Den Anfang der osmanischen Eroberung Europas machte 1354 die türkische Eroberung von Gallipoli an der anderen Meerenge, den Dardanellen.
1368 wurde dann Adrianopel, heute Edirne, in Thrakien, also in Europa, die Hauptstadt des Osmanischen Reiches. Das Osmanische Reich definierte sich also von da an als europäische Macht.
1453 reichte das Osmanische Reich bereits bis zur Donau und hatte in etwa die Ausdehnung des Byzantinischen Reiches um 1060. Es fehlte nur noch die Hauptstadt selbst.
Nun war Mehmed ll. sich der Bedeutung der Stadt durchaus bewusst. Der Begriff Byzantinisches Reich ist nämlich nicht zeitgenössisch, sondern modern und verschleiert gleich mehrere zum Verständnis wichtige Aspekte.
Er oberte nämlich 1453 Neu-Rom und damit die Hauptstadt des Römischen Reiches. Dieses Reich hatte in seinem Selbstverständnis den Anspruch auf Weltherrschaft.

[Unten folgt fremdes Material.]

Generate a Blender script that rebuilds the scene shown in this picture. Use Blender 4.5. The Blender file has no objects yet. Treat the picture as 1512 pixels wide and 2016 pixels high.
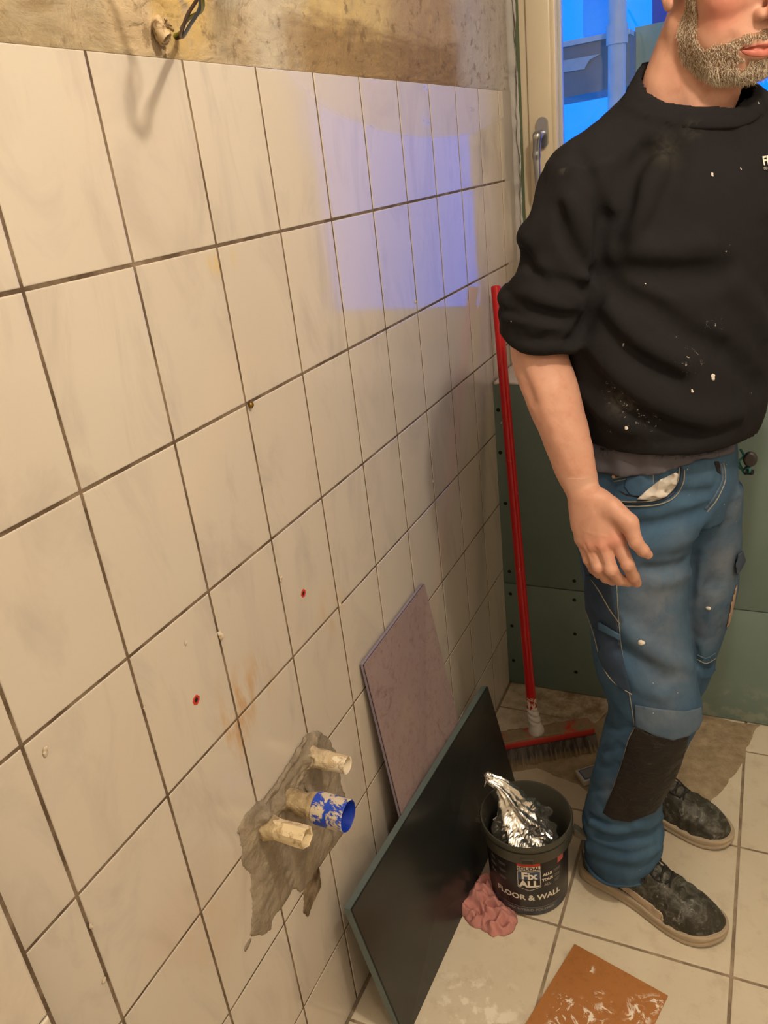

Und Mehmed sah sich in der Nachfolge der Caesaren. Mit dem Besitz von Stadt und Land war er nun Herr einer Großmacht. Er legte sich folglich auch den Titel Römischer Kaiser zu.
Wobei sich die byzantinischen Griechen selbst als Römer bezeichneten und von den Türken auch Römer genannt wurden. Mehmed sah sich also auch als Kaiser der Griechen.
Er machte sich selbstredend auch zum Schutzherrn der Orthodoxen Kirche.
Das ist der andere Aspekt, den der Begriff Byzanz verdeckt: Ostrom war seit etwa 610 ein griechisch dominiertes Reich, Konstantinopel war folglich die Hauptstadt Griechenlands und das Zentrum der griechischen Kultur.
Wenn im Neugriechischen von der Stadt (groß geschrieben) die Rede ist, so ist Istanbul, bzw. für Griechen Konstantinopel, damit gemeint, nicht Athen.
Es ging den Osmanen bei ihren Eroberungen nicht um die Islamisierung Europas. Die Griechen von Konstantinopel konnten etwa im Osmanischen Reich führende Positionen einnehmen.
Die heutigen türkischen Geschichtsklitterer unterschlagen in ihrer einseitig nationalistischen Geschichtsumschreibung einige Aspekte des osmanischen Vielvölkerstaats.
Die Osmanen pochten auch in den folgenden mindestens 100 Jahren auf dem römischen Universalkaisertum für sich.
Karl V. musste nach dem Vertrag von 1535 im diplomatischen Verkehr mit der Hohen Pforte auf den Titel Römischer Kaiser verzichten, da dieser Titel mit dem verbundenen Anspruch auf Weltherrschaft nur dem in Neu-Rom residierenden Sultan-Basileus zustand.
In den Jahrzehnten nach 1540 kam es dann auch zu neuen militärischen Allianzen:
Frankreich, Kirchenstaat und Osmanisches Reich verbündeten sich gegen Habsburg, also Spanien mit den Niederlanden und Österreich.
Wir Steven Runciman lapidar dazu anmerkte, war es spätestens dann bei den Christen Westeuropas mit dem Kreuzfahrergedanken vorbei. Mit dem des Heiligen Krieges bei den Osmanen aber auch.
Und die orthodoxen Völker zogen nach den Erfahrungen von 1204 ohnehin vielfach den Turban des Sultans der Tiara des Papstes vor.
Die Osmanen respektierten nämlich den orthodoxen Glauben der unterworfenen Völker, während die katholischen Mächte für Hilfe für die Griechen immer auch die Kirchenunion und damit die Unterwerfung unter (Alt-)Rom forderten.
Die Sache ist also nicht ganz so einfach.